I was trading a biotech back in 2012 where hedge funds were was short almost 100 percent the float. I begged my friend to sell because hedge funds don’t short that much unless its bad. Stock fell from $16 to $3, the $12.50 puts were $4 when stock was $16.
 
Why the Halt all day after FDA strong refusal? My friend is stuck with puts and yet he does not panic.
Agree, I would think they would have allowed it to open before the close of the day. Many options traders will be hurt, especially retail.
 
Stock fell from $16 to $3, the $12.50 puts were $4 when stock was $16.

That's always a tell.

Can you believe that while we've been sitting here talking about Biogen that Nikola has been steadfastly going about its business manufacturing zero vehicles?

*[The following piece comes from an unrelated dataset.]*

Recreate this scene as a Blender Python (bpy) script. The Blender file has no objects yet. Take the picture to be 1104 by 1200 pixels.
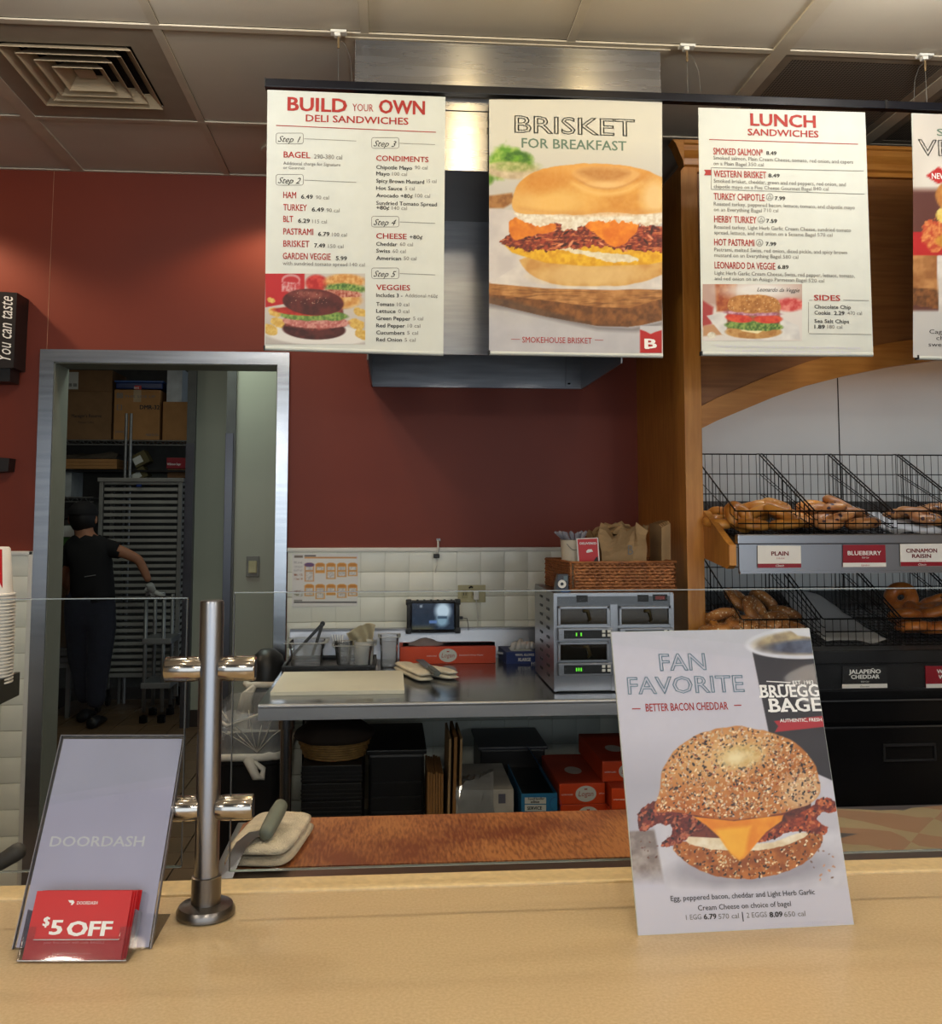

Speaking of NKLA, at one point this summer when the stock was trading around $68 the $50 puts were offered at $23. NKLA closed today at $19.58.

Yes sir, @TrailerParkTed, always a tell.
 
How is the exercise procedure handled?
You would need to notify your broker by 530pm et (many brokers will have an earlier deadline in order to meet the 530pm OCC deadline) of your intent to exercise an out of the money contract or not exercise an in the money one.
The problem is if you are exercising it will require a lot of capital. A 10 lot of options will be over $300,000 worth of stock. Will the broker allow this if you tell them you most likely will be assigned/not assigned on other options? I don't know. Risk departments will have some tough decisions.
 
You would need to notify your broker by 530pm et (many brokers will have an earlier deadline in order to meet the 530pm OCC deadline) of your intent to exercise an out of the money contract or not exercise an in the money one.

Why would you exercise an OTM option?
 
Auto exercise may also be turned off due to the trading halt.

I'd never heard of that. Not disagreeing, but it would be interesting to find out if that's an actual thing.

P.S.:

Edit to add The OCC just put out a memo and auto exercise will be based on the last price before the halt
https://infomemo.theocc.com/infomemos?number=47809

...and that covers it. So, not turned off - just treated as though it was the price at the cash close.